Photo crediT:Iko Freese

La Traviata

Reviewer's rating

Return to an age of slow living. Get comfortable in a casual corset and let your admirers watch as if it was a happening. What we see is a lady – what we perceive is prejudice. What are today’s conceptions of a woman who strayed from the norms and conventions of her society?

After 150 years, Giuseppe Verdi’s masterpiece continues its power of fascination on stage. Alexandre Dumas’ La Dame aux camélias functions as the original source for the libretto to Verdi’s original piece. Reflecting upon a relationship within the lower social class in Paris of the early 19th century, it projects mismatching ideas of morality and economics onto the young and beautiful battona Violetta Valéry. Neglecting the reason to produce a work of art the high society could get involved with, Verdi’s blazing headlights shine upon the decadence of an unprivileged, but dignified sex-worker’s romance.

When music becomes part of the mix, we find ourselves getting more entangled in our voyeuristic points of view. The arias are not only carried by the music, but also elaborated by the ongoing sound that lingers in the salon until someone breaks it with an enthusiastic bravo! or brava! that echoes back to the platform where the singers’ faces reveal the gratitude of being honored. The interpreter of Verdi’s Violetta, Natalya Pavlova, could also perfectly perform her part all by herself, detached from any musical support. Alone, half seated, almost lying down, her singing directs the show almost like a conductor of her very own story. The motif of the waltz reveals the uncommon insight to the Italian society of its time. There are numerous reasons to consider it an inappropriate production, but especially one that convinces the composer to show it: pleasure.

Pleasure is also the power the characters are driven by – young Spanish toreros take a break to get a better view of the good-time girls of Paris; Alfredo Germont, who falls in love with the most precious Violetta and the latter, that is unsettled by a heart that starts beating for a reason. The spontaneous overflow of powerful feelings only has one enemy, called reason. To preserve his good name for his daughter’s marriage, the older Germont must dissolve the relation between his son and the courtesan. There is no remedy for the lovers. The choir appeals to the conscience of a hurt lover and eventually, his father. But there is still no cure for the broken rose.

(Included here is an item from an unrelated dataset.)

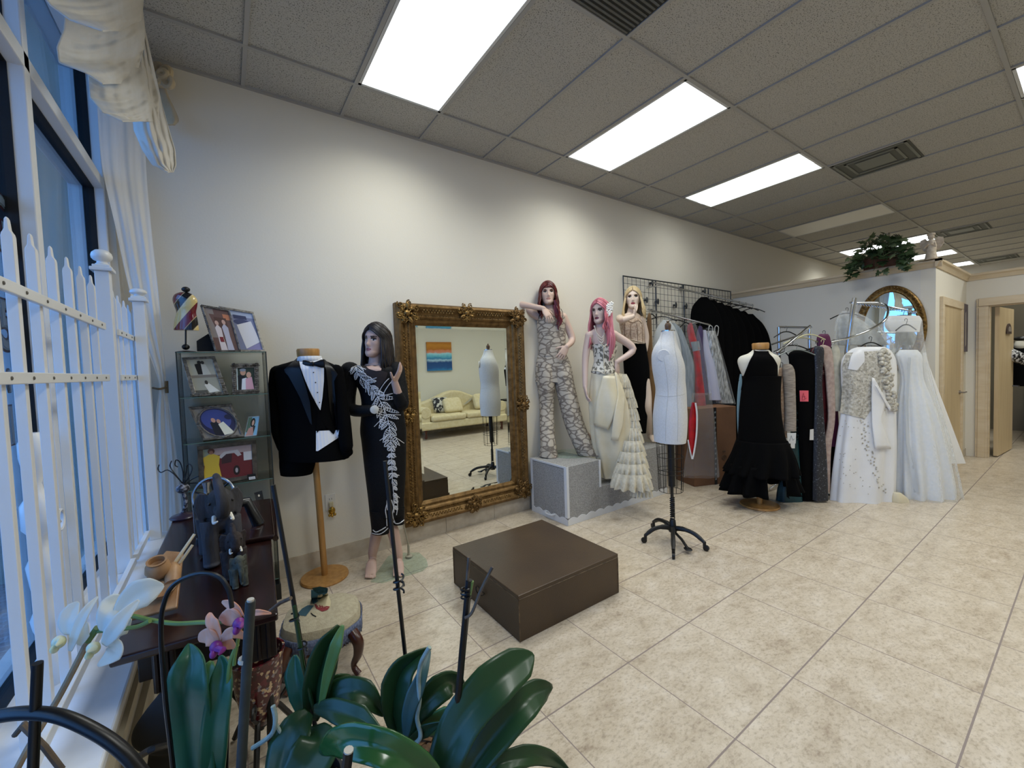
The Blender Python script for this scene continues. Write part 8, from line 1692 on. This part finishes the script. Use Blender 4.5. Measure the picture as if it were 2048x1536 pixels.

United at her final breath, all is forgiven, but not forgotten.

Nicola Raab’s production of an evergreen work at opera houses converts outdated ideas of a prostitute finding love into the current economy of erotic entertainment. Without problematizing how sex sells centuries after introducing La Traviata for the first time, it is evident that we are still confronted with a man-made business when it becomes personal. Still, instead of resentment, Raab’s Violetta embodies the conscience of a whole community. In spite of the role society shaped her by, she appears as the strongest and most trustworthy character of all. In the end, her authenticity reveals the power of love – a love for her people.

When the curtains fall, it is impossible to say who is more affected by the past three hours. An enormous noise of applause, standing ovations, a blushing Pavlova. What a relief that this lady dies – only to be reborn for several performances to come. Buon divertimento!